I’ve seen three solo shows by Amy Adams at Vox Populi. The first show of hers and the current one blew me away.

Adams, 33, is the executive director at Vox, a woman who appears to have unlimited energy. That energy comes out in her work—an accumulation of marks or images that suggest plenitude and limitlessness as well as overload and vacancy. They’re works about a culture tailor-made for avid consumers, where everything amounts to nothing, and nothing amounts to everything.

I called her to ask some questions.

Amy Adams at Vox
detail, undead

Libby: Silver appears often in your work. Why silver?

Amy: Whenever I’ve used silver in a painting, it has a smooth, perfect surface. It was silver that led me to the title [of the piece at Vox], undead. Silver is used to ward off vampires, zombies, the undead. I’m warding off the death of my art career.

Amy Adams
a previous Adams piece that used silver

Libby: Are you thinking of abandoning art?

Amy: No. I’m trying to find a way to work. I’m so busy now [working at] Vox, Esther Klein Gallery and freelance.

Painting is time consuming. It’s all about the materials. I’ve never shown or made drawings before. These are sort of my doodles writ large. I could come home at 7, I could sit with my dog and my boyfriend, and I didn’t have to ignore the rest of my life [while drawing].

Getting back to silver, there’s something precious about it. It adds gravity to those marks, which are not very special marks.

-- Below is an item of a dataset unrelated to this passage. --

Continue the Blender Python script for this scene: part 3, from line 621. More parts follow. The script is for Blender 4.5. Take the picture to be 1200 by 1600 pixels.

Libby: You are making landscapes. Not just in this large piece on the wall, but also your circle paintings are never-ending terrain. Can you talk about that?

Amy Adams
everythingBLUE, which touches on themes of consumerism and emptiness

Amy: The themes in all my work are accumulation, making something out of nothing, using simple shapes and materials. In the process of accumulation, a sort of terrain emerges from the individual decisions. The marks are stand-ins for all activity, and they add up to something greater. The accumulation of these actions is really what defines a life story. You go through life and make individual decisions that add up to who you are.

I also like the macrocosm/microcosm perspective. I sort of think about that as a parallel to current issues, for example, communication distance on the internet–it’s both really close and really far, a place where you can explore larger issues and also read what someone had for breakfast on their blog. Landscape is a perfect analogy.